> Data provided
-- start --

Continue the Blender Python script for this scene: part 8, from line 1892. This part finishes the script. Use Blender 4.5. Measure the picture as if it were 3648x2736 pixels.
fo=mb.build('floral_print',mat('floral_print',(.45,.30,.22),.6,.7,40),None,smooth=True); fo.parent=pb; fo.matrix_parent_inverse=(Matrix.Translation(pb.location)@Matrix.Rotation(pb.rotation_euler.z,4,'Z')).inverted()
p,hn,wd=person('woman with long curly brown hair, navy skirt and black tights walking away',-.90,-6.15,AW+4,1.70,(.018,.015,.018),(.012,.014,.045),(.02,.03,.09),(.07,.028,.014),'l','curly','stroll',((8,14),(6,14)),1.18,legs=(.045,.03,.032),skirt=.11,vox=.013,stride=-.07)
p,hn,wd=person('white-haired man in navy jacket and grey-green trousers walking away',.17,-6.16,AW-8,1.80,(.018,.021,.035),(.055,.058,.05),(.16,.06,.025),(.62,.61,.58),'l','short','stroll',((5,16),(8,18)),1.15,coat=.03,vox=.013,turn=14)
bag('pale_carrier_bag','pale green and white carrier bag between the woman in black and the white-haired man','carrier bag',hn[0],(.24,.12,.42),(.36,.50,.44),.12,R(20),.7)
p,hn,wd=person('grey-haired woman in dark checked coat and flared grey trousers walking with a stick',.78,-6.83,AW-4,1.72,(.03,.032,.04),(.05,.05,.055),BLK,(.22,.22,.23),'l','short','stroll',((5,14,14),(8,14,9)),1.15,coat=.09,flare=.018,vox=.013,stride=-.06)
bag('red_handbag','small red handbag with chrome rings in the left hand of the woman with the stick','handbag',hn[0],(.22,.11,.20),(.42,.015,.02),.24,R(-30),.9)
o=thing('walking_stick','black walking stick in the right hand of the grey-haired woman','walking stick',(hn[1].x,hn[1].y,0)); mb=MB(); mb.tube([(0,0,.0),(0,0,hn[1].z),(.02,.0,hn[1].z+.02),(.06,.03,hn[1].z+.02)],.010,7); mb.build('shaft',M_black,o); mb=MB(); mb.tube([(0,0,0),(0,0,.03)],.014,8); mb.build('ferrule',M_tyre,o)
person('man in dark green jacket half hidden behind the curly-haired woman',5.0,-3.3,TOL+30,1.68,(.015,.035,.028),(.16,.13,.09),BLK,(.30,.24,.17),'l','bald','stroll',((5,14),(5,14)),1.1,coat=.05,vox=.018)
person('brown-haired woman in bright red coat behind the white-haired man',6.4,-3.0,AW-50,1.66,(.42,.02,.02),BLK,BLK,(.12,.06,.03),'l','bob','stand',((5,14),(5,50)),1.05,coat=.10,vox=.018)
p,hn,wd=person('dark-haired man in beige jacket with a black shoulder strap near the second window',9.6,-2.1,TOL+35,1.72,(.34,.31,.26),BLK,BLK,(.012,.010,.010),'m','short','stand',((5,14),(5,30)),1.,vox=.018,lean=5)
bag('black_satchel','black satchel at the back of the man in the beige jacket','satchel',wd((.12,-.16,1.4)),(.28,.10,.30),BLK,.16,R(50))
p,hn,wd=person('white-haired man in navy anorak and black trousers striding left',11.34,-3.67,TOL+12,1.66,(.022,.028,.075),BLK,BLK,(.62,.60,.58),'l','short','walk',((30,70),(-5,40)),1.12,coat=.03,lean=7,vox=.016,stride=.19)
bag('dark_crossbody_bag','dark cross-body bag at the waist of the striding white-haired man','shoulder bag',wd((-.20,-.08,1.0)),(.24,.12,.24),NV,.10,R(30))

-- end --
-- start --

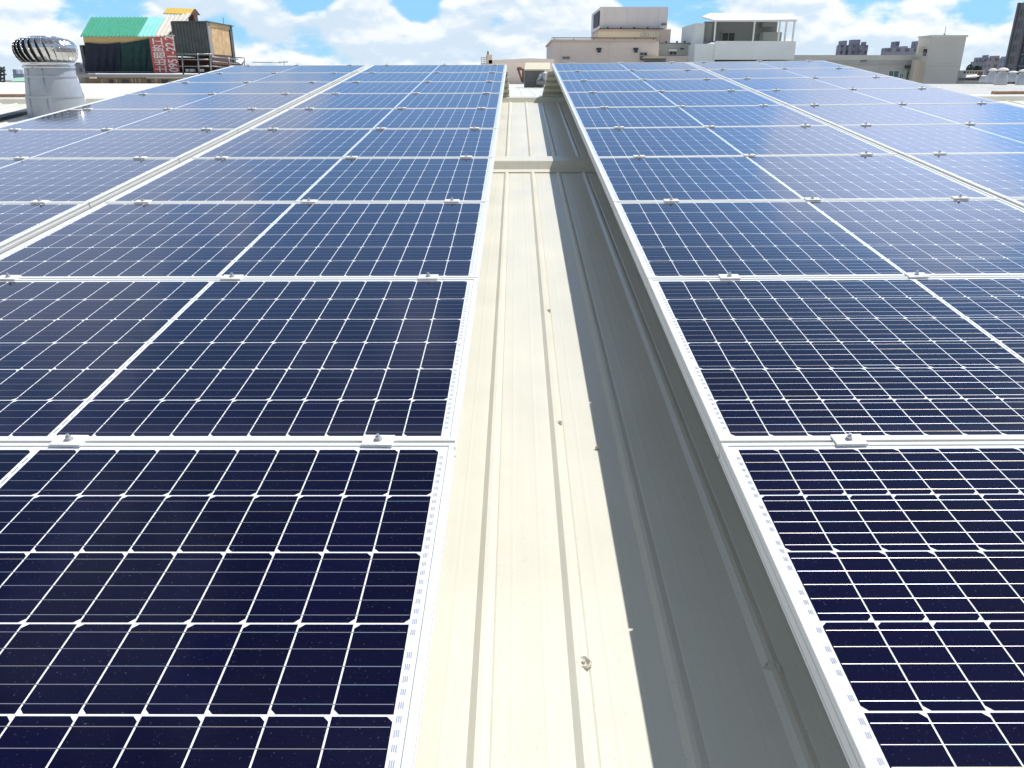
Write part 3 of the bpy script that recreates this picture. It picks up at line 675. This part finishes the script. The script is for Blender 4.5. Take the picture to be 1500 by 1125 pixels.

-- end --
-- start --

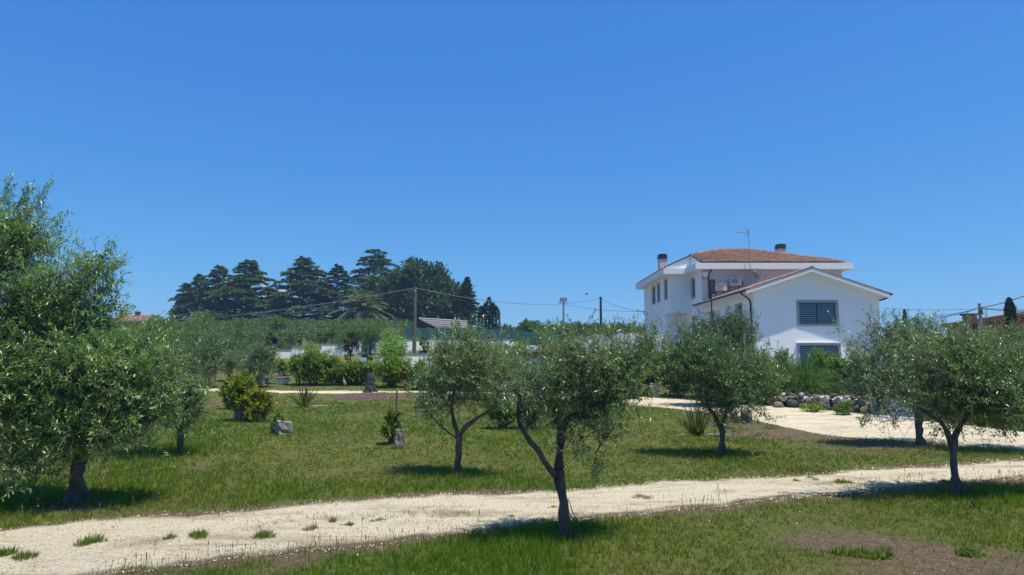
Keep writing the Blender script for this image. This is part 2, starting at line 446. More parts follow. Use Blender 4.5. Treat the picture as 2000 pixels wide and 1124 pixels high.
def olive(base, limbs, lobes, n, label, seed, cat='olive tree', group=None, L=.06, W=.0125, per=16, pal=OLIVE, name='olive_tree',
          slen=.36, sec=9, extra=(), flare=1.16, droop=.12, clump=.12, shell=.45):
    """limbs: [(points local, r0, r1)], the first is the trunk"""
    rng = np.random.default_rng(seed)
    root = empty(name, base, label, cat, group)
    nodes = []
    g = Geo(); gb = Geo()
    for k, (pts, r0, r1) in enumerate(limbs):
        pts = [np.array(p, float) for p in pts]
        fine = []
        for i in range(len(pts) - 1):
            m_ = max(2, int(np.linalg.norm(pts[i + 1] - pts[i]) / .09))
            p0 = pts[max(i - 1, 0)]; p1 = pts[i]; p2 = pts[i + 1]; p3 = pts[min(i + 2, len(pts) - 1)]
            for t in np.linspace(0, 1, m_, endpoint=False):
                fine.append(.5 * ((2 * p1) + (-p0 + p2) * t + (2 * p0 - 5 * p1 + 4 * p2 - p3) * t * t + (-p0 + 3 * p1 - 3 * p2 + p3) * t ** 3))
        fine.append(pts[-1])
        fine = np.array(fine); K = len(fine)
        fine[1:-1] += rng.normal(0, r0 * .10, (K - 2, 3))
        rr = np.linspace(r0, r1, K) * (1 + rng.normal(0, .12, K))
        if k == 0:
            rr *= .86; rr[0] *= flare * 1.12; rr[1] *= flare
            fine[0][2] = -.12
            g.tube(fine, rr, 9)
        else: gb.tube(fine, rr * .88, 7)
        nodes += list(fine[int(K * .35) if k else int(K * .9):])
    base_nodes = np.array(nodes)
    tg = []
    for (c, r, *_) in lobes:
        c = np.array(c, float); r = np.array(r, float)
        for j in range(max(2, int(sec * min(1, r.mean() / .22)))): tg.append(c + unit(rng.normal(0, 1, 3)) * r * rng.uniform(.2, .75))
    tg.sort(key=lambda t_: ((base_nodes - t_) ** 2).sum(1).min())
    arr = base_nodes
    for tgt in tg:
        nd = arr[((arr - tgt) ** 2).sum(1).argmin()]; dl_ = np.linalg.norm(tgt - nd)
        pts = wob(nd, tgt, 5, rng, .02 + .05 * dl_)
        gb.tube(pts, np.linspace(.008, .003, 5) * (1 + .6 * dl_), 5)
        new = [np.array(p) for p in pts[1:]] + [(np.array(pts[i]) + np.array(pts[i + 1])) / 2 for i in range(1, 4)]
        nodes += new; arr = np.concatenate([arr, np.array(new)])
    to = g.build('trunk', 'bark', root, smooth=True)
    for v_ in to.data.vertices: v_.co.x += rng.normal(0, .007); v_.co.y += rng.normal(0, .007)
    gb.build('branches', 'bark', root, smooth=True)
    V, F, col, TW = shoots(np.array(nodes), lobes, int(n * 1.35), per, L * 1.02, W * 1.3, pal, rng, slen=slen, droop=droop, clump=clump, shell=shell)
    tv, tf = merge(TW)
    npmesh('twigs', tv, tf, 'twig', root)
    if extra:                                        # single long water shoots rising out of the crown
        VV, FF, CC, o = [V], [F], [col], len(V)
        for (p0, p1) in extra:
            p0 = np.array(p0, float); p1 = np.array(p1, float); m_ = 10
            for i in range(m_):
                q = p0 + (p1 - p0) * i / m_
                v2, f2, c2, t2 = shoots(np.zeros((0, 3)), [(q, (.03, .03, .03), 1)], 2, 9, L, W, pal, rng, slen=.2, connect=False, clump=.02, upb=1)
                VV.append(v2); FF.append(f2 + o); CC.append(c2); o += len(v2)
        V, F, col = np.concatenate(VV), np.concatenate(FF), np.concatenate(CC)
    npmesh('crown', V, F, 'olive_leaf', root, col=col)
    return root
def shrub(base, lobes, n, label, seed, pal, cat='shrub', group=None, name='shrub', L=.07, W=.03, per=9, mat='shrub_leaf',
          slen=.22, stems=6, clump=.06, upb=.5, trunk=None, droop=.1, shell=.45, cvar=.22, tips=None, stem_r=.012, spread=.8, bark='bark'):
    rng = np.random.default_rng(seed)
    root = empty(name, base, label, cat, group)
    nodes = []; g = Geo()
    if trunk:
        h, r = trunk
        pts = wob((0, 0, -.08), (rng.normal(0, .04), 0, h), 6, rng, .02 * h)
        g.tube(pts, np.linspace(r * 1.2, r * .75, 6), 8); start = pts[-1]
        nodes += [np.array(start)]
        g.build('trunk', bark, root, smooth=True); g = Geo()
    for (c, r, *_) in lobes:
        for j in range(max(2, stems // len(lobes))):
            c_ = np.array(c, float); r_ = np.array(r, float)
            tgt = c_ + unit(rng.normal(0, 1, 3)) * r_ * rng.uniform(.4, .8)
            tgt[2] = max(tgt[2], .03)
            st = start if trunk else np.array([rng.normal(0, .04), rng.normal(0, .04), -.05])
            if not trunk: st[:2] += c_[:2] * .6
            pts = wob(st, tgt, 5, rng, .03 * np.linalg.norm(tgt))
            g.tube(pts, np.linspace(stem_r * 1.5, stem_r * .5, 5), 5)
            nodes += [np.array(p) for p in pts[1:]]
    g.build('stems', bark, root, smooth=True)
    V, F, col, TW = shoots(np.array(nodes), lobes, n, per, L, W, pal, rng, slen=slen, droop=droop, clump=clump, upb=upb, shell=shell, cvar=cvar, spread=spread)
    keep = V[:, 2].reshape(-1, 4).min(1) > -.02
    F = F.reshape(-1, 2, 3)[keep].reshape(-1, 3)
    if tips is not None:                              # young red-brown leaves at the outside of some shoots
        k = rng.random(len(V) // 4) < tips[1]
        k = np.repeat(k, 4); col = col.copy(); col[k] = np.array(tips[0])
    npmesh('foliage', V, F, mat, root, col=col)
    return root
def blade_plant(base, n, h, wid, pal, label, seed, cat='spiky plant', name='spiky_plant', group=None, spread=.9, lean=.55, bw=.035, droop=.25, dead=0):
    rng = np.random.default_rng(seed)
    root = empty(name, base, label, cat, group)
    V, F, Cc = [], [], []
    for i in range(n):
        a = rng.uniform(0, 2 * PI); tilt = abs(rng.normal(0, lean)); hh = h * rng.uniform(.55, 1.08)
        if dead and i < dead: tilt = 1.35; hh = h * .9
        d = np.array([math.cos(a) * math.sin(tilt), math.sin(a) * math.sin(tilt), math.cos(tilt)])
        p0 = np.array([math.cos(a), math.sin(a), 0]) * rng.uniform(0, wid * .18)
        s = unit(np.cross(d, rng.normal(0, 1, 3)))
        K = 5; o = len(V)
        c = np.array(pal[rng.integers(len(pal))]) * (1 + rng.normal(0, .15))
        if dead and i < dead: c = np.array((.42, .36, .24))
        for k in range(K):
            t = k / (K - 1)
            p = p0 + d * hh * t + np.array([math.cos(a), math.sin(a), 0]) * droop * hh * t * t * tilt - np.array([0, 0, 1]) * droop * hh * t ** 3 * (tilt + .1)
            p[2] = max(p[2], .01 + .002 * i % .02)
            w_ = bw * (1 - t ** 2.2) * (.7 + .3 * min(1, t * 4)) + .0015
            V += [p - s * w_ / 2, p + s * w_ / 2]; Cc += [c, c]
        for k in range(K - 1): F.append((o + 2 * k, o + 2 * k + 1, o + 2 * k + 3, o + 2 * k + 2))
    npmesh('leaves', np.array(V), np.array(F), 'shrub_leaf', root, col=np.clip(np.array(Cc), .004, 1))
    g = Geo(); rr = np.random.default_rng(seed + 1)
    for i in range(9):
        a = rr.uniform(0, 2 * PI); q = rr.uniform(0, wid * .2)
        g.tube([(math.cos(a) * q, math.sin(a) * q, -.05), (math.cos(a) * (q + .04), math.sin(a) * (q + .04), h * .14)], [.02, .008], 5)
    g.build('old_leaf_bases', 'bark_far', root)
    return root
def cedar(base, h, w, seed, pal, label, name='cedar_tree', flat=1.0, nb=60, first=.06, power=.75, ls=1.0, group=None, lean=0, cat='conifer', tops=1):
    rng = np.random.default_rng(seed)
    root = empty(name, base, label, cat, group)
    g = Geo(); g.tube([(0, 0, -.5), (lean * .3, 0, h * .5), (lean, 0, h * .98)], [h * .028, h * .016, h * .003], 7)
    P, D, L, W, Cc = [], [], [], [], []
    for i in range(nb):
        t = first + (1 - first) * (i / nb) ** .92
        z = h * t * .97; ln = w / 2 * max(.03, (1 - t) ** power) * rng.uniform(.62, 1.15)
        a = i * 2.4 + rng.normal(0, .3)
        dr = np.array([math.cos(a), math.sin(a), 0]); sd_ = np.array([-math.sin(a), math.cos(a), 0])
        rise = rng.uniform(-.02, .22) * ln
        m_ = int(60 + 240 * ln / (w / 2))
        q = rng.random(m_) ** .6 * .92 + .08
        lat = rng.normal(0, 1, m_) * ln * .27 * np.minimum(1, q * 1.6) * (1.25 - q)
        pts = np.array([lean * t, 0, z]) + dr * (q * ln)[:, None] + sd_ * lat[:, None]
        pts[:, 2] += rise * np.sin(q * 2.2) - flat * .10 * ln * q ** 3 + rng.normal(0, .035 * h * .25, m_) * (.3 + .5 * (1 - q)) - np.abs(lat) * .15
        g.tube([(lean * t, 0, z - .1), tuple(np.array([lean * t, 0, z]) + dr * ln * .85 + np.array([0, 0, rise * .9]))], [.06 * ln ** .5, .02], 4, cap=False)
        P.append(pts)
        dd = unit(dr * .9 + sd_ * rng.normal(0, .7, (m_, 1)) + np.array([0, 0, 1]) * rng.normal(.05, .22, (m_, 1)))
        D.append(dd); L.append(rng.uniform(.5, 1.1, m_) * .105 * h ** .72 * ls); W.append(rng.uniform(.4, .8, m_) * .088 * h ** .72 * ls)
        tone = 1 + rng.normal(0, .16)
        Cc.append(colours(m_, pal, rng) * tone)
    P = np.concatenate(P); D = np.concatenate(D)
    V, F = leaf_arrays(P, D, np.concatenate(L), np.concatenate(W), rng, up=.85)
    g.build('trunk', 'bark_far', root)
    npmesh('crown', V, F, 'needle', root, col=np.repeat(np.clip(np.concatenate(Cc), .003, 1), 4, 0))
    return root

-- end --

> Required task
Report every line in the data above in which the word "picture" appears.

> Problem solution
Continue the Blender Python script for this scene: part 8, from line 1892. This part finishes the script. Use Blender 4.5. Measure the picture as if it were 3648x2736 pixels.
Write part 3 of the bpy script that recreates this picture. It picks up at line 675. This part finishes the script. The script is for Blender 4.5. Take the picture to be 1500 by 1125 pixels.
Keep writing the Blender script for this image. This is part 2, starting at line 446. More parts follow. Use Blender 4.5. Treat the picture as 2000 pixels wide and 1124 pixels high.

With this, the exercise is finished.